[Aim of the exercise]
Retype, exactly as they stand, the lines from the start of the data to the line that contains "PI = math.pi", both ends included. Leave the pictures out.

-- Begin Source excerpt --

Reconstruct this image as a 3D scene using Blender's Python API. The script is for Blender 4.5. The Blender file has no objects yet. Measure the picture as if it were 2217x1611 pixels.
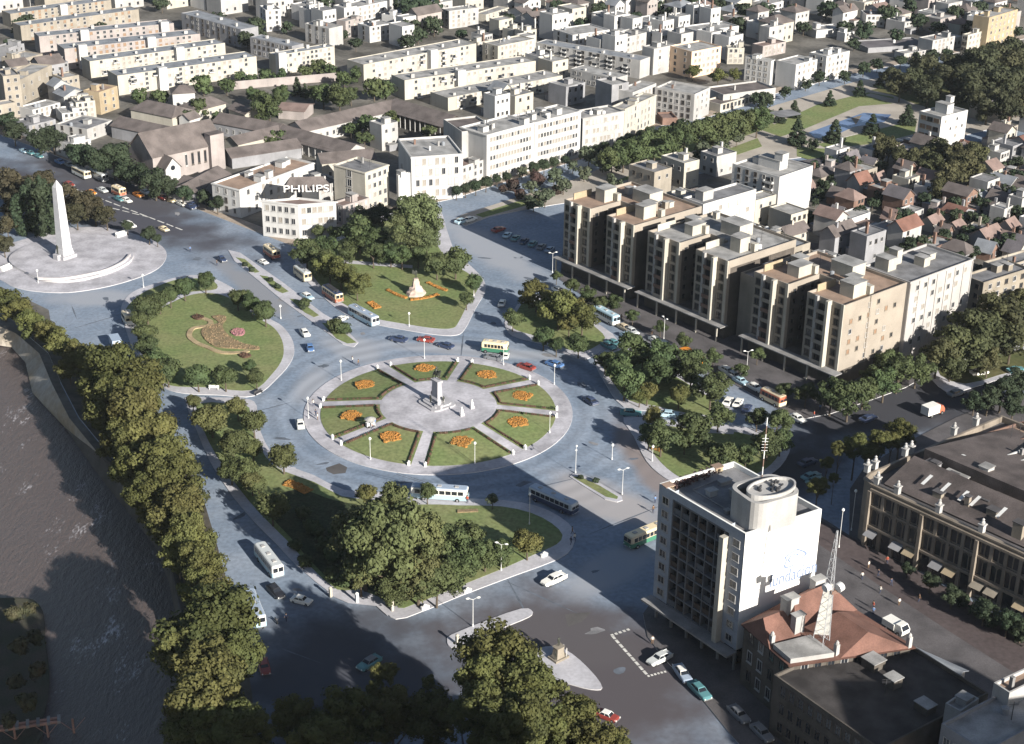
import bpy, bmesh, math, random
from mathutils import Vector, Matrix, noise as mnoise
random.seed(7)
R = math.radians
SC = bpy.context.scene
COL = SC.collection
PI = math.pi

# ------------------------------------------------------------------ camera
F, CH = 3400.0, 156.2
PITCH, ROLL = R(24.91), R(0.75)
_cp, _sp = math.cos(PITCH), math.sin(PITCH)
_fw = Vector((0, _cp, -_sp)); _up0 = Vector((0, _sp, _cp)); _rt0 = Vector((1, 0, 0))
_rt = math.cos(ROLL) * _rt0 + math.sin(ROLL) * _up0
_up = -math.sin(ROLL) * _rt0 + math.cos(ROLL) * _up0
cam_d = bpy.data.cameras.new("camera"); cam = bpy.data.objects.new("camera", cam_d); COL.objects.link(cam)
cam.matrix_world = Matrix(((_rt.x, _up.x, -_fw.x, 0), (_rt.y, _up.y, -_fw.y, 0), (_rt.z, _up.z, -_fw.z, CH), (0, 0, 0, 1)))
cam_d.sensor_width = 36; cam_d.lens = F / 2217 * 36; cam_d.clip_start = 1; cam_d.clip_end = 6000
SC.camera = cam

# ------------------------------------------------------------------ sky, sun, exposure
TOSUN = Vector((0.625, -0.78, 0)).normalized(); ELEV = R(22)
world = bpy.data.worlds.new("World"); SC.world = world; world.use_nodes = True
wn = world.node_tree.nodes; wl = world.node_tree.links
bg = wn["Background"]; sky = wn.new("ShaderNodeTexSky"); sky.sky_type = 'NISHITA'; sky.sun_disc = False
sky.sun_elevation = ELEV; sky.sun_rotation = math.atan2(TOSUN.x, TOSUN.y)
wl.new(sky.outputs[0], bg.inputs[0]); bg.inputs[1].default_value = 0.05
sun_d = bpy.data.lights.new("sun", 'SUN'); sun_d.energy = 5.0; sun_d.angle = R(0.5); sun_d.color = (1.0, 0.945, 0.85)
sun = bpy.data.objects.new("sun", sun_d); COL.objects.link(sun)
_d = -(TOSUN * math.cos(ELEV) + Vector((0, 0, math.sin(ELEV))))
sun.rotation_euler = _d.to_track_quat('-Z', 'Y').to_euler(); sun.location = (120, -160, 200)
SC.view_settings.view_transform = 'Standard'; SC.view_settings.look = 'None'
SC.view_settings.exposure = 1.15; SC.view_settings.gamma = 1.0; SC.view_settings.use_curve_mapping = False

# ------------------------------------------------------------------ helpers
def P(x, y, z=0.0):
    """the point at height z that shows at photo pixel (x, y)"""
    d = _fw * F + _rt * (x - 1108.5) - _up * (y - 805.5)
    t = (z - CH) / d.z
    return Vector((d.x * t, d.y * t, z))
def PR(v):
    d = Vector(v) - Vector((0, 0, CH)); k = d.dot(_fw)
    return (1108.5 + F * d.dot(_rt) / k, 805.5 - F * d.dot(_up) / k)
def SCL(v):
    return F / (Vector(v) - Vector((0, 0, CH))).dot(_fw)
def HS(x, y, by):
    lo, hi = 0.0, 90.0
    for _ in range(40):
        m = (lo + hi) / 2; q = P(x, y, m); q.z = 0
        if PR(q)[1] < by: lo = m
        else: hi = m
    return lo
def px(pts, z=0.0):
    return [P(a, b, z) for a, b in pts]
def smooth(pts, n=5, closed=True):
    out = []; N = len(pts)
    rng = range(N) if closed else range(N - 1)
    for i in rng:
        if closed: p0, p1, p2, p3 = pts[i - 1], pts[i], pts[(i + 1) % N], pts[(i + 2) % N]
        else: p0, p1, p2, p3 = pts[max(i - 1, 0)], pts[i], pts[i + 1], pts[min(i + 2, N - 1)]
        for k in range(n):
            t = k / n
            out.append(tuple(.5 * (2 * b + (c - a) * t + (2 * a - 5 * b + 4 * c - d) * t * t + (3 * b - a - 3 * c + d) * t ** 3)
                             for a, b, c, d in zip(p0, p1, p2, p3)))
    if not closed: out.append(tuple(pts[-1]))
    return out
def area(p):
    return .5 * sum(p[i - 1][0] * p[i][1] - p[i][0] * p[i - 1][1] for i in range(len(p)))
def ccw(p):
    return list(p) if area(p) > 0 else list(reversed(p))
def inset(poly, d):
    """offset a ccw polygon inwards by d"""
    n = len(poly); out = []
    for i in range(n):
        a, b, c = Vector(poly[i - 1][:2]), Vector(poly[i][:2]), Vector(poly[(i + 1) % n][:2])
        e1 = (b - a).normalized(); e2 = (c - b).normalized()
        n1 = Vector((-e1.y, e1.x)); n2 = Vector((-e2.y, e2.x))
        m = n1 + n2
        if m.length < 1e-4: m = n1.copy()
        m.normalize(); k = max(m.dot(n1), .35)
        out.append((b + m * (d / k)))
    return [(q.x, q.y) for q in out]

MATS = {}
def mat(name, col, rough=.85, var=.12, scale=.35, fine=.10, fscale=4.0, spec=.25, metal=0.0, col2=None, bump=0.0, objvar=0.0, coord='Object', streak=0.0):
    """procedural surface: base colour with a broad and a fine noise"""
    if name in MATS: return MATS[name]
    m = bpy.data.materials.new(name); m.use_nodes = True; nt = m.node_tree; N = nt.nodes; L = nt.links
    b = N["Principled BSDF"]; b.inputs["Roughness"].default_value = rough
    b.inputs["Specular IOR Level"].default_value = spec; b.inputs["Metallic"].default_value = metal
    geo = N.new("ShaderNodeNewGeometry"); tc = N.new("ShaderNodeTexCoord")
    src = geo.outputs["Position"] if coord == 'World' else tc.outputs["Object"]
    n1 = N.new("ShaderNodeTexNoise"); n1.inputs["Scale"].default_value = scale; n1.inputs["Detail"].default_value = 4
    n2 = N.new("ShaderNodeTexNoise"); n2.inputs["Scale"].default_value = fscale; n2.inputs["Detail"].default_value = 3
    L.new(src, n1.inputs["Vector"]); L.new(src, n2.inputs["Vector"])
    c2 = col2 if col2 else tuple(max(0, c * (1 - 2.2 * var)) for c in col)
    cr = N.new("ShaderNodeMix"); cr.data_type = 'RGBA'
    mr = N.new("ShaderNodeMapRange"); mr.inputs[1].default_value = .36; mr.inputs[2].default_value = .66
    L.new(n1.outputs[0], mr.inputs[0]); L.new(mr.outputs[0], cr.inputs[0])
    cr.inputs[6].default_value = (*col, 1); cr.inputs[7].default_value = (*c2, 1)
    mr2 = N.new("ShaderNodeMapRange"); mr2.inputs[1].default_value = .3; mr2.inputs[2].default_value = .7
    mr2.inputs[3].default_value = 1 - fine; mr2.inputs[4].default_value = 1 + fine
    L.new(n2.outputs[0], mr2.inputs[0])
    hsv = N.new("ShaderNodeHueSaturation"); L.new(cr.outputs[2], hsv.inputs["Color"])
    if streak:      # rain streaks running down the wall
        mp = N.new("ShaderNodeMapping"); mp.inputs["Scale"].default_value = (.55, .55, .05); L.new(geo.outputs["Position"], mp.inputs[0])
        n3 = N.new("ShaderNodeTexNoise"); n3.inputs["Scale"].default_value = 1.0; n3.inputs["Detail"].default_value = 4; L.new(mp.outputs[0], n3.inputs["Vector"])
        m9 = N.new("ShaderNodeMapRange"); m9.inputs[1].default_value = .42; m9.inputs[2].default_value = .68; m9.inputs[3].default_value = 1 + streak * .3; m9.inputs[4].default_value = 1 - streak; L.new(n3.outputs[0], m9.inputs[0])
        mu = N.new("ShaderNodeMath"); mu.operation = 'MULTIPLY'; L.new(mr2.outputs[0], mu.inputs[0]); L.new(m9.outputs[0], mu.inputs[1]); L.new(mu.outputs[0], hsv.inputs["Value"])
    else: L.new(mr2.outputs[0], hsv.inputs["Value"])
    out = hsv
    if objvar:
        oi = N.new("ShaderNodeObjectInfo"); m3 = N.new("ShaderNodeMapRange")
        m3.inputs[3].default_value = 1 - objvar; m3.inputs[4].default_value = 1 + objvar
        L.new(oi.outputs["Random"], m3.inputs[0])
        h2 = N.new("ShaderNodeHueSaturation"); L.new(hsv.outputs[0], h2.inputs["Color"]); L.new(m3.outputs[0], h2.inputs["Value"])
        m4 = N.new("ShaderNodeMapRange"); m4.inputs[3].default_value = .5 + objvar * .10; m4.inputs[4].default_value = .5 - objvar * .10
        mu = N.new("ShaderNodeMath"); mu.operation = 'FRACT'; mm = N.new("ShaderNodeMath"); mm.operation = 'MULTIPLY'; mm.inputs[1].default_value = 7.31
        L.new(oi.outputs["Random"], mm.inputs[0]); L.new(mm.outputs[0], mu.inputs[0]); L.new(mu.outputs[0], m4.inputs[0]); L.new(m4.outputs[0], h2.inputs["Hue"])
        out = h2
    L.new(out.outputs[0], b.inputs["Base Color"])
    if bump:
        bp = N.new("ShaderNodeBump"); bp.inputs["Strength"].default_value = bump; bp.inputs["Distance"].default_value = .2
        L.new(n2.outputs[0], bp.inputs["Height"]); L.new(bp.outputs[0], b.inputs["Normal"])
    MATS[name] = m; return m

class MB:
    """collects faces; build() links them as ONE mesh object"""
    def __init__(s): s.v = []; s.f = []; s.m = []
    def poly(s, pts, mi=0):
        b = len(s.v); s.v += [tuple(p) if len(p) == 3 else (p[0], p[1], 0) for p in pts]
        s.f.append(tuple(range(b, b + len(pts)))); s.m.append(mi)
    def prism(s, xy, z0, z1, mi=0, top=None, bottom=False):
        xy = ccw([(p[0], p[1]) for p in xy]); n = len(xy); b = len(s.v)
        s.v += [(x, y, z0) for x, y in xy] + [(x, y, z1) for x, y in xy]
        for i in range(n):
            j = (i + 1) % n; s.f.append((b + i, b + j, b + n + j, b + n + i)); s.m.append(mi)
        s.f.append(tuple(b + n + i for i in range(n))); s.m.append(mi if top is None else top)
        if bottom: s.f.append(tuple(b + n - 1 - i for i in range(n))); s.m.append(mi)
    def loft(s, rings, mi=0, cap=True):
        b = len(s.v); n = len(rings[0])
        for r in rings: s.v += [tuple(q) for q in r]
        for k in range(len(rings) - 1):
            for i in range(n):
                j = (i + 1) % n
                s.f.append((b + k * n + i, b + k * n + j, b + (k + 1) * n + j, b + (k + 1) * n + i)); s.m.append(mi)
        if cap:
            s.f.append(tuple(b + n - 1 - i for i in range(n))); s.m.append(mi)
            s.f.append(tuple(b + (len(rings) - 1) * n + i for i in range(n))); s.m.append(mi)
    def box(s, c, d, rz=0.0, mi=0, bottom=True):
        """c = centre of the base, d = (length, width, height)"""
        cs, sn = math.cos(rz), math.sin(rz); q = []
        for a, b in ((-.5, -.5), (.5, -.5), (.5, .5), (-.5, .5)):
            x, y = a * d[0], b * d[1]; q.append((c[0] + x * cs - y * sn, c[1] + x * sn + y * cs))
        s.prism(q, c[2], c[2] + d[2], mi, bottom=bottom)
    def tube(s, p0, p1, r0, r1=None, n=6, mi=0):
        if r1 is None: r1 = r0
        p0 = Vector(p0); p1 = Vector(p1); d = (p1 - p0).normalized()
        a = d.orthogonal().normalized(); b = d.cross(a)
        s.loft([[p + (a * math.cos(2 * PI * i / n) + b * math.sin(2 * PI * i / n)) * r for i in range(n)] for p, r in ((p0, r0), (p1, r1))], mi)
    def lathe(s, prof, c=(0, 0, 0), n=12, mi=0, sx=1.0, sy=1.0):
        s.loft([[(c[0] + r * sx * math.cos(2 * PI * i / n), c[1] + r * sy * math.sin(2 * PI * i / n), c[2] + z) for i in range(n)] for r, z in prof], mi)
    def build(s, name, mats, parent=None, world=True, flat=True):
        me = bpy.data.meshes.new(name)
        off = parent.location if (parent is not None and world) else Vector((0, 0, 0))
        me.from_pydata([(v[0] - off.x, v[1] - off.y, v[2] - off.z) for v in s.v], [], s.f)
        for m in (mats if isinstance(mats, (list, tuple)) else [mats]): me.materials.append(m)
        me.polygons.foreach_set("material_index", s.m)
        if not flat: me.polygons.foreach_set("use_smooth", [True] * len(s.f))
        me.update()
        o = bpy.data.objects.new(name, me); COL.objects.link(o)
        if parent is not None: o.parent = parent
        return o
    def mesh(s, name, mats):
        o = s.build(name, mats); me = o.data; bpy.data.objects.remove(o); return me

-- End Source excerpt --

[Response below]
Reconstruct this image as a 3D scene using Blender's Python API. The script is for Blender 4.5. The Blender file has no objects yet. Measure the picture as if it were 2217x1611 pixels.
import bpy, bmesh, math, random
from mathutils import Vector, Matrix, noise as mnoise
random.seed(7)
R = math.radians
SC = bpy.context.scene
COL = SC.collection
PI = math.pi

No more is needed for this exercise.